Moria Refugee Camp on Lesvos

Moria Refugee Camp on Lesvos
Moria Refugee Camp on Lesvos

Sunday, 11 January 2015

Meeting God in Mark

I am sure that this isn’t the first time that I have mentioned Chariots of Fire as my all time favourite film. It is about the small group of young men and women who, still in the shadow of the Great War, form the British team for the Paris Olympics. One of the characters is a Scot, a runner of huge courage, the son of a missionary and also himself a minister. In one scene he has won a race at an athletics meeting in an industrial town. The rain is pouring down and he is addressing the crowd likening the running of a race to the Christian journey and pointing to the source of energy being within. He quotes St Matthew, ‘The Kingdom of God is within’. It is many years since the first time I saw the film and this phrase has stuck with me. 

Just before Christmas, I happened upon a short book by former Archbishop Rowan Williams entitled ‘Meeting God in Mark’. I didn’t buy it straight away,  but it kept beckoning and so eventually I relented. What a good decision. I always used to think of Rowan Williams as far too clever for me, all long words and deep theology. This book, and actually quite a few others, is definitely not. It is lucid and compelling. 

It is of course about St Mark’s gospel, the shortest and the earliest of the four in the Bible. Its central thesis is built round the same idea as my Chariots of Fire runner, that God is not some magician ‘out there’, rather He is within us, most particularly within Jesus. Williams argues that St Mark challenges us to place trust not in a God who is powerful as some men are powerful, but as a powerless God found in the abandoned Jesus. He stresses that this is both hard to grasp and hard for Jesus to explain and Mark to write. It is why that, so often in St Mark’s gospel, the disciples fail to grasp what is being said. It doesn’t make sense in earthly terms. It is a wholly new way of thinking. 
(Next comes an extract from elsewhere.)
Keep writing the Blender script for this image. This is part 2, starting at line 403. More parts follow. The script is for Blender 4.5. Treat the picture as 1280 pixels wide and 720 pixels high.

Possibly one of the most powerful points that Williams makes is that Mark may well have written what St Peter remembered of Jesus. This is powerful when we recall how often Peter failed to grasp what Jesus was saying, failed to see the new way and, crucially, failed to admit to knowing Jesus just at the point when Jesus was most powerless, and so most Godly.

It is hard. I most certainly fail to do it justice, so I encourage you to read Rowan Williams for yourself, although, even then as he himself acknowledges, as soon as you think you have grasped it, you too will flounder. So back to St Mark himself, not once or twice, but many times to nudge us closer to St Mark’s life changing realisation.